The following config section parameters are used by the IKEv2 Charon daemon only:
charondebug
how much Charon debugging output should be logged. A comma separated list containing type level/pairs may be specified, e.g: dmn 3, ike 1, net -1. Acceptable values for types are dmn, mgr, ike, chd, job, cfg, knl, net, enc, lib and the level is one of -1, 0, 1, 2, 3, 4 (for silent, audit, control, controlmore, raw, private).
The following config section parameters only make sense if the KLIPS IPsec stack is used instead of the default NETKEY stack of the Linux 2.6 kernel:
fragicmp
whether a tunnel's need to fragment a packet should be reported back with an ICMP message, in an attempt to make the sender lower his PMTU estimate; acceptable values are yes (the default) and no.
hidetos
whether a tunnel packet's TOS field should be set to 0 rather than copied from the user packet inside; acceptable values are yes (the default) and no
interfaces
virtual and physical interfaces for IPsec to use: a single virtual=physical pair, a (quoted!) list of pairs separated by white space, or %none.

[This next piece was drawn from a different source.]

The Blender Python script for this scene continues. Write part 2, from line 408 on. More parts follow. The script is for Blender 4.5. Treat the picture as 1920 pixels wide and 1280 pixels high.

One of the pairs may be written as %defaultroute, which means: find the interface d that the default route points to, and then act as if the value was ``ipsec0=d''. %defaultroute is the default; %none must be used to denote no interfaces.
overridemtu
value that the MTU of the ipsecn interface(s) should be set to, overriding IPsec's (large) default.

FILES

/etc/ipsec.conf
/etc/ipsec.d/aacerts
/etc/ipsec.d/acerts
/etc/ipsec.d/cacerts
/etc/ipsec.d/certs
/etc/ipsec.d/crls

SEE ALSO

ipsec(8), pluto(8), starter(8)

HISTORY

Originally written for the FreeS/WAN project by Henry Spencer. Updated and extended for the strongSwan project <http://www.strongswan.org> by Tobias Brunner, Andreas Steffen and Martin Willi.

BUGS

If conns are to be added before DNS is available, left=FQDN will fail.